Instagram influencer marketing is a booming industry now worth $1 billion and set to double by 2019. Brands, big and small, have been investing heavily in the space in a bid to reach younger generations – but a new study has revealed how easy it is to be scammed.
From March to July, California-based influencer marketing agency Mediakix created two profiles from scratch and secured four paid brand endorsement deals between them worth US$500 in total.
The accounts were created using stock photos, modelling snaps and a few hundred dollars spent on paying for fake followers and engagement. The fake accounts landed the endorsement deals using popular US influencer marketing platforms.
Both accounts bought up to 15,000 followers at a time – it cost between $3 and $8 to buy about 1000 followers. Instagram failed to flag the rapid growth of the account, according to Mediakix. In total, @wanderingggirl got 30,000 followers and @calibeachgirl310 got 50,000 followers in two months.

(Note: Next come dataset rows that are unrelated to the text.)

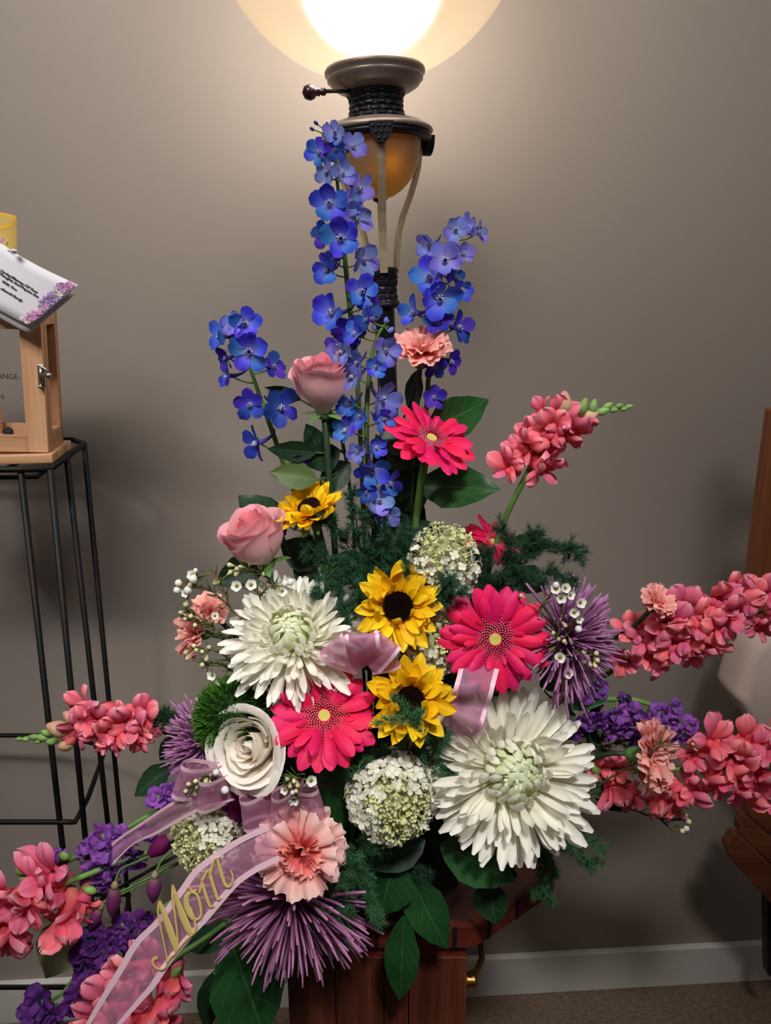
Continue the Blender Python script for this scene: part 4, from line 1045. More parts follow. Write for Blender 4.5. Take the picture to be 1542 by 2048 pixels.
sprig('leaves filling the gap under the pink gerbera in the centre', [(650, 1500, .745), (680, 1560, .76), (720, 1620, .80)],
  [((630, 1490, .735), (705, 1680, .73), 84, 0), ((660, 1480, .74), (700, 1560, .72), 70, 20), ((700, 1470, .75), (640, 1580, .74), 80, -20, M_leafdk), ((740, 1480, .755), (690, 1540, .75), 70, 0, M_leafdk)])
sprig('dark leaf sprig at right between the gerbera and the purple stock', [(1110, 1400, .81), (1080, 1430, .82), (1020, 1470, .84)],
  [((1080, 1440, .80), (1150, 1430, .80), 84, 10), ((1080, 1370, .81), (1150, 1340, .81), 60, 0, M_leafdk), ((1130, 1415, .795), (1215, 1402, .79), 22, 20, M_stem and M_leaf), ((1230, 1600, .81), (1270, 1590, .80), 44, 0, M_leafdk), ((1180, 1570, .81), (1260, 1620, .80), 50, 0, M_leafdk)])
sprig('narrow dark leaf poking out left below the left spider mum', [(340, 1530, .80), (400, 1530, .81), (480, 1560, .84)], [((345, 1530, .80), (270, 1592, .79), 52, 10, M_leafdk), ((360, 1470, .81), (320, 1520, .81), 40, 0, M_leafdk)])
sprig('small dark leaf sprig behind the right fern', [(1040, 1110, .86), (1020, 1180, .86), (990, 1260, .86)], [((1030, 1110, .86), (1060, 1066, .85), 46, 0, M_leafdk), ((1030, 1140, .86), (1090, 1180, .86), 60, 0, M_leafdk), ((1010, 1180, .86), (940, 1200, .86), 70, 0, M_leafdk)])
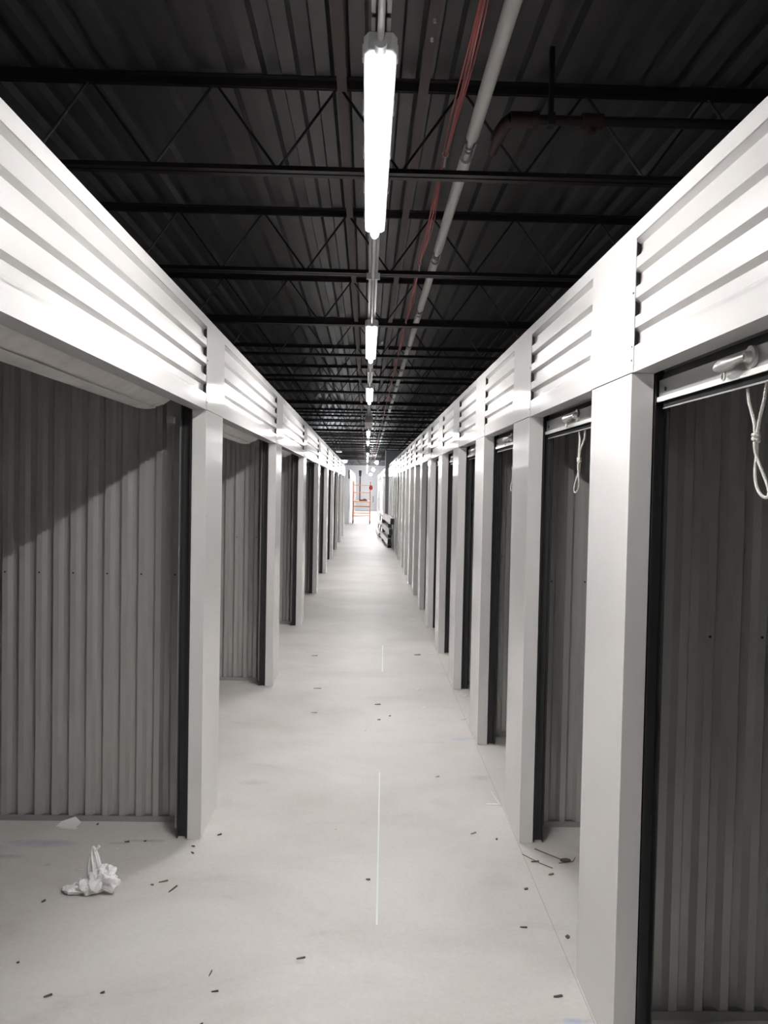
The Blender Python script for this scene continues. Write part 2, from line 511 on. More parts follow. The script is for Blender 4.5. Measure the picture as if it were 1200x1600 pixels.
# ------------------------------------------------------------------ partitions
def make_partition(s, label, ph):
    t = thing('partition', label, 'partition')
    W = (WL if s < 0 else WR)
    x0, x1 = W+.075, XO-.01
    pr = []; x = x0-ph
    while x < x1:
        pr += [(x, 0), (x+.027, 0), (x+.042, -.028), (x+.069, -.028)]
        x += .084
    pr.append((x, 0))
    out = []
    for (a, b) in pr:
        a = min(max(a, x0), x1)
        if out and abs(out[-1][0]-a) < 1e-6: continue
        out.append((s*a, b))
    MB().sheet(out, 'z', .026, 1.262, (0, .0015)).build('lower_sheet', GALV, t)
    MB().sheet([(a, b-.0018) for a, b in out], 'z', 1.235, 2.438, (0, .0015)).build('upper_sheet', GALV, t)
    rb = MB()
    rb.box(s*x0, s*x1, -.031, .012, 0, .003); rb.box(s*x0, s*x1, -.034, -.031, 0, .028); rb.box(s*x0, s*x1, .010, .013, 0, .028)
    rb.build('bottom_rail', RAILM, t)
    x = x0+.055-ph+.084; o = None
    for q in range(9):
        if o is None: o = MB().tube([(0, 0, 0), (0, -.004, 0)], .0045, 8).build('screw', SCREW, t)
        else: o = o.copy(); COL.objects.link(o)
        o.location = (s*x, -.0285, 1.246)
        x += .168
    return t

# ---- left row
gp = 'white pilasters of the left row'; gh = 'ribbed white headers of the left row'
gd = 'open roll-up doors of the left row'; gq = 'grey ribbed partitions inside the left units'
LL = 2*D-PWL
protos = {}
for k in range(9):
    y = Y0+2*D*k
    o1 = ORD[k]
    lp = f'white steel pilaster in the left row, {o1} from the camera' if k < 8 else 'last white steel pilaster closing the left row at the cross corridor'
    if k == 0:
        protos['pl'] = make_pilaster(-1, lp); p = protos['pl']; p['group'] = gp
    else: p = dup(protos['pl'], (0, 0, 0), lp, gp)
    p.location = (-WL, y, 0)
    lh = f'white ribbed header above the {o1} opening on the left'
    ld = f'rolled-up door with wrapped white coil in the {o1} opening on the left'
    lq = f'grey ribbed metal partition seen through the {o1} opening on the left'
    if k == 0:
        protos['hl'] = make_header(-1, LL, lh); h_ = protos['hl']; h_['group'] = gh
        protos['dl'] = make_door_left(-1, WL, LL, ld); d_ = protos['dl']; d_['group'] = gd
        protos['ql'] = make_partition(-1, lq, .030); q_ = protos['ql']; q_['group'] = gq
    else:
        h_ = dup(protos['hl'], (0, 0, 0), lh, gh); d_ = dup(protos['dl'], (0, 0, 0), ld, gd)
        q_ = dup(protos['ql'], (0, 0, 0), lq, gq)
    h_.location = (-WL, y-LL, 0); d_.location = (-WL, y-LL, 0)
    q_.location = (0, y+.235, 0)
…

The @calibeachgirl310 account
The stunt aimed to highlight the issue of influencer marketing fraud.
In response, Tribe CEO Antony Svirskis assured its users the influencer marketing platform was doing its part to weed out fake followers.
On a blog post, Svirskis wrote: “Many think because anyone can download the Tribe app we might be more vulnerable. Quite the opposite. Anyone can download the app, but only influencers with the highest quality of audience can submit to a brand.”
He says Tribe scans an influencer’s social account and compares key metrics against normalised data from more than 10,000 influencer accounts to detect any signs they could be buying fake followers.
This includes identifying spikes in the number of followers, engagement velocity (whether the number of likes slowly builds or spikes) and the ratio of comments to likes.
If they find an account with abnormal activity Tribe will either flag the account or deny the user access to the platform.
While Instagram has recently cracked down on fake influencer activity, shutting down a third-party service that lets people pay to have their account automatically like and comment on photos, it has more than 700 million users and therefore cannot police everything.